*Given task*.
Report every line below that holds the word "scene".

*Data*.

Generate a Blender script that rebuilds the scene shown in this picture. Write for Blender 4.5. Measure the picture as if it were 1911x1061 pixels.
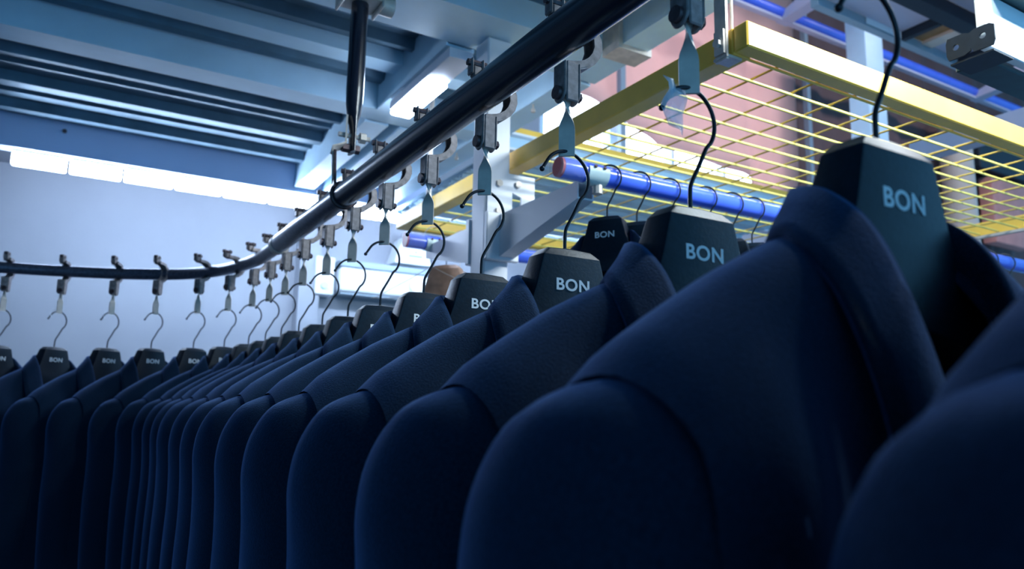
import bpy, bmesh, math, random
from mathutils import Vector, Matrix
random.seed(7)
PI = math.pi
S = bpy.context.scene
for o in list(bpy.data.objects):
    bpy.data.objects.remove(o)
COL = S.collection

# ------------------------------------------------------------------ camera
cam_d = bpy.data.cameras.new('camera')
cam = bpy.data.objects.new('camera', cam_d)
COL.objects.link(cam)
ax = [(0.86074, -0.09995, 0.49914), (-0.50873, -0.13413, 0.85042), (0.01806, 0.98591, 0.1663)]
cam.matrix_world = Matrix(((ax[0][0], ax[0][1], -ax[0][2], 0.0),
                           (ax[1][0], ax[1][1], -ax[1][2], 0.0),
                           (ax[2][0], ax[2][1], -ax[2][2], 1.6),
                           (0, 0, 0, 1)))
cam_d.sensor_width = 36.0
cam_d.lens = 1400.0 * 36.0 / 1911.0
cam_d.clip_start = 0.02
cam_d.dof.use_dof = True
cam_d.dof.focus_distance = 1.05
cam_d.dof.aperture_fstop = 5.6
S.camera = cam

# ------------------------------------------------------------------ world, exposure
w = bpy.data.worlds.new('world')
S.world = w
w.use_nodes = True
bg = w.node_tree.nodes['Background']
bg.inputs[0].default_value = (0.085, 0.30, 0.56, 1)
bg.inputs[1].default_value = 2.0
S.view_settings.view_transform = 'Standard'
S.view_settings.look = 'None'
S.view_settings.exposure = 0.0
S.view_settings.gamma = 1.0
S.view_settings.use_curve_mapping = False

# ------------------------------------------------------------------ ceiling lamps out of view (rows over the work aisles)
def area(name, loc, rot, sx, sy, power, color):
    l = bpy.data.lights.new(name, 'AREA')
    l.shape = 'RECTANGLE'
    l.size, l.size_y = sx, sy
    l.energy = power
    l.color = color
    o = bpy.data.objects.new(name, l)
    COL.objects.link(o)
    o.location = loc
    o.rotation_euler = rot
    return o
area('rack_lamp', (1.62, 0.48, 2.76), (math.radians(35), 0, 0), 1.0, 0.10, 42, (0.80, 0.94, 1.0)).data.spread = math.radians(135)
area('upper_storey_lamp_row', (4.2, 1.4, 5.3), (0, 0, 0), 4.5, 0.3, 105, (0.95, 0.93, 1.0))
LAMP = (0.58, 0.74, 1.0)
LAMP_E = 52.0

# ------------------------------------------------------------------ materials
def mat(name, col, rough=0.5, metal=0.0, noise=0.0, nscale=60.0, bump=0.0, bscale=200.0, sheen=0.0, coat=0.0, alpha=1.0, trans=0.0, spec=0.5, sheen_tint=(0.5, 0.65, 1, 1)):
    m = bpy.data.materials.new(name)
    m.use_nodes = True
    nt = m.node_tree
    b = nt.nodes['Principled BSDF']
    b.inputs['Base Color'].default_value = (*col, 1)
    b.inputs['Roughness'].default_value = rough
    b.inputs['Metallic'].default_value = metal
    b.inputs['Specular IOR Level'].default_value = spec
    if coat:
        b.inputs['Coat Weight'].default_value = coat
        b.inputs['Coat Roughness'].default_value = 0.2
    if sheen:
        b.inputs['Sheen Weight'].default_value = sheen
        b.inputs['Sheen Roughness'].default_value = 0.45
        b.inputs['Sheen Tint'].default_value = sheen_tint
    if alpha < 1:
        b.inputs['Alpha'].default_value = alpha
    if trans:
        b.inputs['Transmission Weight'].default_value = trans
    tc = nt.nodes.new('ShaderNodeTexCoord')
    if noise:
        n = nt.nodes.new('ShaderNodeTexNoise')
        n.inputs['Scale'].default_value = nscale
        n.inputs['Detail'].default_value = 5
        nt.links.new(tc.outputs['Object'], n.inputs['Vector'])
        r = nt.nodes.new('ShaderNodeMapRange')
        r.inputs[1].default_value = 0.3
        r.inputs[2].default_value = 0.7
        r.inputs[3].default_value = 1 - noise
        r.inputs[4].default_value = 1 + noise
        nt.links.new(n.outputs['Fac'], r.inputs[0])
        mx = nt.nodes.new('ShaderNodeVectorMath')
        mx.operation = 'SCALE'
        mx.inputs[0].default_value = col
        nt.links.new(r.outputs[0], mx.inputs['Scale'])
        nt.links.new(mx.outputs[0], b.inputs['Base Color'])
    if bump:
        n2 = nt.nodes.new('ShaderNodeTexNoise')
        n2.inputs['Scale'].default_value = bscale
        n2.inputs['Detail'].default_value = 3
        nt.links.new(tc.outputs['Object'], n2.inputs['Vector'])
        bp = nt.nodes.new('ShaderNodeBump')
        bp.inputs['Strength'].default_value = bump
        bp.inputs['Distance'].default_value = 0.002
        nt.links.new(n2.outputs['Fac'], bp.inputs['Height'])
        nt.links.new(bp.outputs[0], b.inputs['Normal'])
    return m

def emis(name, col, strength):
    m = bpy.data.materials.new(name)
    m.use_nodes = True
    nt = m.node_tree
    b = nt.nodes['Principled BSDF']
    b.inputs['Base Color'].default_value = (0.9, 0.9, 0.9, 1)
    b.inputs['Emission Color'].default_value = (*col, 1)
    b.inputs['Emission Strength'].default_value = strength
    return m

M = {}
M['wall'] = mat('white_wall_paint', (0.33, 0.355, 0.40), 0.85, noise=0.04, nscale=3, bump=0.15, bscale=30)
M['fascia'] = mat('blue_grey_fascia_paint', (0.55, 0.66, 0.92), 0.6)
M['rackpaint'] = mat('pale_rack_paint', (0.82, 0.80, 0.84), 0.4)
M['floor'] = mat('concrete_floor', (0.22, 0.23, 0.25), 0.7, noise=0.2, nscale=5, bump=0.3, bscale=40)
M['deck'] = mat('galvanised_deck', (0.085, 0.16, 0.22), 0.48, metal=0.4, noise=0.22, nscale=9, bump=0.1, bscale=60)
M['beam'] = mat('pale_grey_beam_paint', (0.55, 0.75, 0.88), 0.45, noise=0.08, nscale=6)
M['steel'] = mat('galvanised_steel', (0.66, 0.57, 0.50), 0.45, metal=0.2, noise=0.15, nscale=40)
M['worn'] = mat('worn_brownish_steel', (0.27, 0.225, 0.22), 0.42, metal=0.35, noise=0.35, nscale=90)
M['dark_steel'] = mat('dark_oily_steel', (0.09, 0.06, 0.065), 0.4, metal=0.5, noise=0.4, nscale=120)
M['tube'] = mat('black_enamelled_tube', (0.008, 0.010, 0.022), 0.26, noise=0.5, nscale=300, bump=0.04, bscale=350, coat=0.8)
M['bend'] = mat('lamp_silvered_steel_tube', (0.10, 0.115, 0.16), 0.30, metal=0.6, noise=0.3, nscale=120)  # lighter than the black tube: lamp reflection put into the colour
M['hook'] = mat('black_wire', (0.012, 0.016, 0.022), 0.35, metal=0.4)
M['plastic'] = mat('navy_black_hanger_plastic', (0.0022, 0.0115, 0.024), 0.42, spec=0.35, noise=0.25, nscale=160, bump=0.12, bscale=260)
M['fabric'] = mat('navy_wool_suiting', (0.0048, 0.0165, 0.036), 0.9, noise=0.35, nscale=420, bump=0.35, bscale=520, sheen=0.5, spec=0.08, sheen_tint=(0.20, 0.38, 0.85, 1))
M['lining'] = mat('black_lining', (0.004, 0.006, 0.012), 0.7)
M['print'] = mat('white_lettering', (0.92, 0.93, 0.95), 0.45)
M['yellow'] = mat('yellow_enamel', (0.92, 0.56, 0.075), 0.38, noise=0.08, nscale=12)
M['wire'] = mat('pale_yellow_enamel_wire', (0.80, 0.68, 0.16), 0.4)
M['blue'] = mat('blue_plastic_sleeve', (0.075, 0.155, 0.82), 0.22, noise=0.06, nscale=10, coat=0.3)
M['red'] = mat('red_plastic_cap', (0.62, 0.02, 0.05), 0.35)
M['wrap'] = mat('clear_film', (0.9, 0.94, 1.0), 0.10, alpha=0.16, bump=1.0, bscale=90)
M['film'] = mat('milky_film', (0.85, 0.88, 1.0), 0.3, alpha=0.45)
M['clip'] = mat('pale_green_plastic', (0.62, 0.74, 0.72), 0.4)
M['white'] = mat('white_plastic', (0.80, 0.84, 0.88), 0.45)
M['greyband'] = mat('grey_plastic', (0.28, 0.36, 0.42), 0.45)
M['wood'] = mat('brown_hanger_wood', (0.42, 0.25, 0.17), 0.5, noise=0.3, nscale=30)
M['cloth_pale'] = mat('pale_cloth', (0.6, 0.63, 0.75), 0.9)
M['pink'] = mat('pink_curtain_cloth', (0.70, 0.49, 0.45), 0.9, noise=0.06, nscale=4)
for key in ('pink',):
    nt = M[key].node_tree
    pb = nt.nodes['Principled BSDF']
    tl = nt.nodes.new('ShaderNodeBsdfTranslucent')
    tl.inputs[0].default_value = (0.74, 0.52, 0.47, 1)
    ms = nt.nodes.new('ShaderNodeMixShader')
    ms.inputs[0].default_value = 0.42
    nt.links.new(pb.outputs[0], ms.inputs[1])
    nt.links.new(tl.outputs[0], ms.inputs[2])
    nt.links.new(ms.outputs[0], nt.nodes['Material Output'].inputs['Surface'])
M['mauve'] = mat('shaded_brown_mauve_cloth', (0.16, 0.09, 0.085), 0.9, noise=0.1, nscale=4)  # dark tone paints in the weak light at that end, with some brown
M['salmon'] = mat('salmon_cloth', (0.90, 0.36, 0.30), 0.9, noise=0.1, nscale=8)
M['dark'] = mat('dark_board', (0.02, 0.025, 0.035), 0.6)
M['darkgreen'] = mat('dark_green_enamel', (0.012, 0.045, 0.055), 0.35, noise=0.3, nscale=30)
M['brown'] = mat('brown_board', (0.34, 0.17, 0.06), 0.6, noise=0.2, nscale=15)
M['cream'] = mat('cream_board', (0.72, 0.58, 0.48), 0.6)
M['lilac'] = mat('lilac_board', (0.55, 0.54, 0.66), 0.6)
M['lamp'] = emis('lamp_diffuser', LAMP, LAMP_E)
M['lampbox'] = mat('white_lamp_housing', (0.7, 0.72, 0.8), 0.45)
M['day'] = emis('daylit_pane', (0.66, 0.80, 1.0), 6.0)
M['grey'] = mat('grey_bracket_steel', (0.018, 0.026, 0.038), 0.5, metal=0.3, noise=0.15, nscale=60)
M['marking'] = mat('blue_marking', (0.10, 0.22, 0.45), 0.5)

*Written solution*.
Generate a Blender script that rebuilds the scene shown in this picture. Write for Blender 4.5. Measure the picture as if it were 1911x1061 pixels.
S = bpy.context.scene